I should add a clarification of my own: my real question was regarding monotonically decreasing sequences. I don't see the need to support them personally, but the basic concept of fast searching applies to any monotonic sequence, so I thought I'd ask.
mbauman
commented
8 years ago I'm not sure how much of my thinking here made it onto public venues… or still remains in my head for that matter (see my edit above). Here's a bit of a brain dump… which should probably be split across multiple issues.
This comes down to how I've categorized axis types into Dimensional or Categorical. It determines two things: which indexing-by-axis-value methods are supported and how lookup is performed.
| Dimensional (sorted) | Categorical (unique elements) | |
|---|---|---|
| Scalar indexing | only with !(T <: Real), error on dupes |
yes, no dupes by construction |
| Interval indexing | yes | not implemented |
| Vector indexing | not implemented | yes |
| Lookup methods | searchsorted, searchsortedfirst |
findfirst, findin (should move to hashing) |
So: I think a decreasing sequence could work just as well as an increasing one (assuming it implements the search interface properly), but I've not given that case much thought. At a minimum, It'll most likely break my searchsortednearest extension to the search API.
The restriction on Scalar indexing in Dimensional {T<:Real} AxisArrays is just to prevent ambiguity between location-based and axis-value-based indexing. It'd be interesting to experiment with making UnitRange-axis AxisArrays behave like an OffsetArray, but I think it'd wreck havoc with float axes and non-UnitRange integer axes. I'm concerned that the distinction between indexing a float axis by value (2.0) or integer location (1) is too subtle for general use.
It's worth noting that Panda's indexing scheme currently allows this in some regards: if an "axis" is float or integer, then by-axis-value lookup takes priority over location-based indexing in their default x[] API… but I've always found it to be surprising, and they're thinking about changing it. They're able to get away with this to some extent because of the way python objects expose the __array__ API separately from the x[] interface, and they additionally have dedicated x.loc[] and x.iloc[] methods for by-axis-value-lookup and by-location-indexing, respectively. All in all, it's fairly confusing… especially once you start considering slicing (which sometimes acts like closed intervals across the label locations).
A better example is xarray, where they have dramatically simplified this scheme: x[] is always location, x.loc[] is always axis-based. They've additionally added x.sel() and x.isel() APIs to enable specifying the axis name as a keyword argument, which is very clever, but has an unfortunate interaction with NumPy's heisenviews and assignment.
As far as repeated axis values go, this was implemented in #16 for a use-case in Sims.jl. It's not hard to check for multiple values upon scalar lookup and error. And to be honest, I was surprised at how little impact this had on the code.
Pandas allows duplicates but is "type-unstable" here, returning a scalar or vector if there are dupes. Interestingly, xarray also allow dupes and always returns xarrays from indexing… even scalar indexing by integer locations.

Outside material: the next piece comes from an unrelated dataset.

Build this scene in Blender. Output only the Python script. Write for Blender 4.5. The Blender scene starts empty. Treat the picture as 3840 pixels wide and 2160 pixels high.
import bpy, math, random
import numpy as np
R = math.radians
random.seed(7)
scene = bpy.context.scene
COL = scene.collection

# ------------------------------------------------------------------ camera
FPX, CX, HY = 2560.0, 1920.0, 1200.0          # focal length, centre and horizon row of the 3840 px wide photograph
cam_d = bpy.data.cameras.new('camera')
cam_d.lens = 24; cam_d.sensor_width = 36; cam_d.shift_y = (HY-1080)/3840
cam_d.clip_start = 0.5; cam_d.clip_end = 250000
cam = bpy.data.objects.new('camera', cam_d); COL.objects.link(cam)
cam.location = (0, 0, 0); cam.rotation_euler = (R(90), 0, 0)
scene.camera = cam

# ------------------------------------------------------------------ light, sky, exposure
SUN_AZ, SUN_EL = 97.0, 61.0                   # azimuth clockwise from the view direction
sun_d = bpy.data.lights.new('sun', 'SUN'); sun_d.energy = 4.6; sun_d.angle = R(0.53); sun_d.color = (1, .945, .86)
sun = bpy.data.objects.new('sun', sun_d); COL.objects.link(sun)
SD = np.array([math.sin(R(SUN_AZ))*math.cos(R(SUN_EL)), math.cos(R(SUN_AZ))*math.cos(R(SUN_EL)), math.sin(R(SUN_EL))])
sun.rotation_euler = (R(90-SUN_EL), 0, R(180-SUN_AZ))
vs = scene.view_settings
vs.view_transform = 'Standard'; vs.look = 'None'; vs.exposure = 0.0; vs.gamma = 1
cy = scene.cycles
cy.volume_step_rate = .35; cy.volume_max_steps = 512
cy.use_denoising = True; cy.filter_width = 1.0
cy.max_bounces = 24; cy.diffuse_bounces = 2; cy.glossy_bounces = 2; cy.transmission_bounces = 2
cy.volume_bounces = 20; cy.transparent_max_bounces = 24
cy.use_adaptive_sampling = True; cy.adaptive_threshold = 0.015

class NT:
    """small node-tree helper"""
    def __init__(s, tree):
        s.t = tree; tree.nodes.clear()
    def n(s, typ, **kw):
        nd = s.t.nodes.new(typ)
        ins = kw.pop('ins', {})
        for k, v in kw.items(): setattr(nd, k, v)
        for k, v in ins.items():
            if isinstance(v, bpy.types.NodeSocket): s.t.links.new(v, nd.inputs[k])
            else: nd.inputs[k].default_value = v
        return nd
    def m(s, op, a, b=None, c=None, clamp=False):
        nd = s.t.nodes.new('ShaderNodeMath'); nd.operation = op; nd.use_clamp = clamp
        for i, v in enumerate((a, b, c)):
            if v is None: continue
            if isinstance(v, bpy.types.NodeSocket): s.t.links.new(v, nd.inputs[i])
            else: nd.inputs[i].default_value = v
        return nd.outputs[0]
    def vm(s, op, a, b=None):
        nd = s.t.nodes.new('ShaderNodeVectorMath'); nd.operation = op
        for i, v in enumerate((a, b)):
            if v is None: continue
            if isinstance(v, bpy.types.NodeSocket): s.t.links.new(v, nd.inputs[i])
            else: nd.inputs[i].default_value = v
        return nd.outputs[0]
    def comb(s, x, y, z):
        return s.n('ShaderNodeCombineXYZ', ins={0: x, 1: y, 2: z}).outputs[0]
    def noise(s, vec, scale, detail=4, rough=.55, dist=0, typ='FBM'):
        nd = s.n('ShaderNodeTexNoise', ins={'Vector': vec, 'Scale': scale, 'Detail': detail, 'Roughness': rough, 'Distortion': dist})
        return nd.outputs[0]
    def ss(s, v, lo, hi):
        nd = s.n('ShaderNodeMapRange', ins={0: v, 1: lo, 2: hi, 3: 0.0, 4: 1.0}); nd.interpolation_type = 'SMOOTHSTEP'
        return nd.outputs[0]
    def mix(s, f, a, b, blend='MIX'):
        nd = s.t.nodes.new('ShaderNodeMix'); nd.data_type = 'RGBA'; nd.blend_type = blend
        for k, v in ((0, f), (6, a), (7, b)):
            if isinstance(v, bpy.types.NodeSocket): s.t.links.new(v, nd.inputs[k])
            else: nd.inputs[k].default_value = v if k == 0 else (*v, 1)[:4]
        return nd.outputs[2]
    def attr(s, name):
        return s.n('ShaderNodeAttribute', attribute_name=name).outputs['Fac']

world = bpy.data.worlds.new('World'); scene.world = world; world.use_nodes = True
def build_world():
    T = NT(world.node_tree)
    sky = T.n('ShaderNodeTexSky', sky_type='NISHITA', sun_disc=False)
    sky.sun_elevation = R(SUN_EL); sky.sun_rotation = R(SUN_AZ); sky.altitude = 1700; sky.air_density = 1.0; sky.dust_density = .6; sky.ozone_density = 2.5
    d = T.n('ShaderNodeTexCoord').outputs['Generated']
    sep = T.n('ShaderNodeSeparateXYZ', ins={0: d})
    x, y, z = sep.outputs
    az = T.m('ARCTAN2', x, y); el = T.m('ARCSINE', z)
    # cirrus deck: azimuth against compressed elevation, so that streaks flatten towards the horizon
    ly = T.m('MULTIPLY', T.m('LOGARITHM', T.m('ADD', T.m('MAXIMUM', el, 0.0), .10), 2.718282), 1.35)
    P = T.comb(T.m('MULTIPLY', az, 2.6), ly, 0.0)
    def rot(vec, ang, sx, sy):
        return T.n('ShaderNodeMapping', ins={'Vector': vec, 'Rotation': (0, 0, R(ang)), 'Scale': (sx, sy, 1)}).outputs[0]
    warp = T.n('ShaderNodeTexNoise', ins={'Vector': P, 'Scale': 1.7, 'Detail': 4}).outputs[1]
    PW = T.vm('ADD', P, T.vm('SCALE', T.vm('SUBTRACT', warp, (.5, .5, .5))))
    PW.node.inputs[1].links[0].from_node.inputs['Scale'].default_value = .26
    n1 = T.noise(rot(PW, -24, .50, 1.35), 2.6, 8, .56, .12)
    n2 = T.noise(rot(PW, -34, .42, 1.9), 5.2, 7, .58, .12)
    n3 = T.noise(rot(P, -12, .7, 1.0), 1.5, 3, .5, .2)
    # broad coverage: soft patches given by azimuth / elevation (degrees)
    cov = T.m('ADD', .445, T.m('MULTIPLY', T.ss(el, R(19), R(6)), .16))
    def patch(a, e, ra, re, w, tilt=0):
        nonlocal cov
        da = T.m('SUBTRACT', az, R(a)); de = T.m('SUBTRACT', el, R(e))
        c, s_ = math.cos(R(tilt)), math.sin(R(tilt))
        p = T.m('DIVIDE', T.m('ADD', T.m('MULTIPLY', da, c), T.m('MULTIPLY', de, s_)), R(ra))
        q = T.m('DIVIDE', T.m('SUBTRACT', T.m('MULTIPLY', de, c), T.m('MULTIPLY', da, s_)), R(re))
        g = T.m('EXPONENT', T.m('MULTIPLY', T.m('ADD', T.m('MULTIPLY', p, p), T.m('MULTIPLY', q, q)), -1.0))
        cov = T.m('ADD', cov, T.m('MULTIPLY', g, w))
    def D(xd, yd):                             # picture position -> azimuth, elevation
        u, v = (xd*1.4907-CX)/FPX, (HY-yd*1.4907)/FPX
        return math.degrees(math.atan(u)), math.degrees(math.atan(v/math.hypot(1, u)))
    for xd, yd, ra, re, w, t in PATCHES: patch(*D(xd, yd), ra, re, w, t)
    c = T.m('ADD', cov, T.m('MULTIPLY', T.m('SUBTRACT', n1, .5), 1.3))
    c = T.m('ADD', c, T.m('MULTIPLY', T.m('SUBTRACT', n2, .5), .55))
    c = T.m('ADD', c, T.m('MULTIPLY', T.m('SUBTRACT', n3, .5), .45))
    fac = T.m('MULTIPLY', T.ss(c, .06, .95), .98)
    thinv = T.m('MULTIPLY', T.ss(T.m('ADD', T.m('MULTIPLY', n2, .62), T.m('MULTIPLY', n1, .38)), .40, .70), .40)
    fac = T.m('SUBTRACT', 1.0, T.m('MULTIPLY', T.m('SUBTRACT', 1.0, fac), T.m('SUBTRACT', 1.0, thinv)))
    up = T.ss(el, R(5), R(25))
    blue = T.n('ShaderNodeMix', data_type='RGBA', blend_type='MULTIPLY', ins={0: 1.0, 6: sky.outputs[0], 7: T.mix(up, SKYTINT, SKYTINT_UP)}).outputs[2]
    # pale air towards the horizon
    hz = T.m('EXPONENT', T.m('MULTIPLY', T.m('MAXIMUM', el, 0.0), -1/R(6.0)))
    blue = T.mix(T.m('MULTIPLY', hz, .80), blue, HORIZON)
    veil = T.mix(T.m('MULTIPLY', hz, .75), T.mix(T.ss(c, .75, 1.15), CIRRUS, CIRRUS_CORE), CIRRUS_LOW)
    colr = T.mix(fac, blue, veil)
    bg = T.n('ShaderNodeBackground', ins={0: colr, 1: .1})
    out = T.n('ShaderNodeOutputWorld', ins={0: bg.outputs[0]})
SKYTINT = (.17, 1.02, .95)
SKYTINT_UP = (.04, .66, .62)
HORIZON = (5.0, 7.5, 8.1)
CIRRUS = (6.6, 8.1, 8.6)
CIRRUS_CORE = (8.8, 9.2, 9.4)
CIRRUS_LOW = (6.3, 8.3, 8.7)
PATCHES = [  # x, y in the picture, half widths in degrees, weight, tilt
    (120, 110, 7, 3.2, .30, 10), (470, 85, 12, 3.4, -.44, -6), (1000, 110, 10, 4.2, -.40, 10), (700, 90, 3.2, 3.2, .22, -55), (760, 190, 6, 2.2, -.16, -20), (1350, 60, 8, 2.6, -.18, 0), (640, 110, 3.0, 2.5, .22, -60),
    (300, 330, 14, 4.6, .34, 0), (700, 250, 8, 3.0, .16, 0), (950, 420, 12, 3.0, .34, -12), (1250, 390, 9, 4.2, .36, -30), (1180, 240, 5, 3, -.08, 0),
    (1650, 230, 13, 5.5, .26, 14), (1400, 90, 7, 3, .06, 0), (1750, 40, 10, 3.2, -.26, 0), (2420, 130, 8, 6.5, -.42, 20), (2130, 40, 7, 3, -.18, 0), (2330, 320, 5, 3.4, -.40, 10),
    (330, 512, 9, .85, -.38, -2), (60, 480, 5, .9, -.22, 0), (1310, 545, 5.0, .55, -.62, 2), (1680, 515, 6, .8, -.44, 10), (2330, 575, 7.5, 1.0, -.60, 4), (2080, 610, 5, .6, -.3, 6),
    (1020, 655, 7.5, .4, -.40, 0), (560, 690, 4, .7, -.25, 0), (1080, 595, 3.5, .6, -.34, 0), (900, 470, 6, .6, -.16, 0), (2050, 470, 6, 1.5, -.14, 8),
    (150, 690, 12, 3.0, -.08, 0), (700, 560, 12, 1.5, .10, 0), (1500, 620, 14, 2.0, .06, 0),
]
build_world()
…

Now that the axis information is stored as proper Axis types, one possible way to both allow an unchecked constructor and fix #14 would be to move the sort check into the Axis constructor. We could even go further, and make Axis an abstract super type of all these traits, with the Axis constructor returning the appropriate type. This could include, for example, a SortedDimensionalAxis type.
This would, of course, make the abstract Axis constructor type-unstable. It also moves more of the axis trait complexity into the foreground.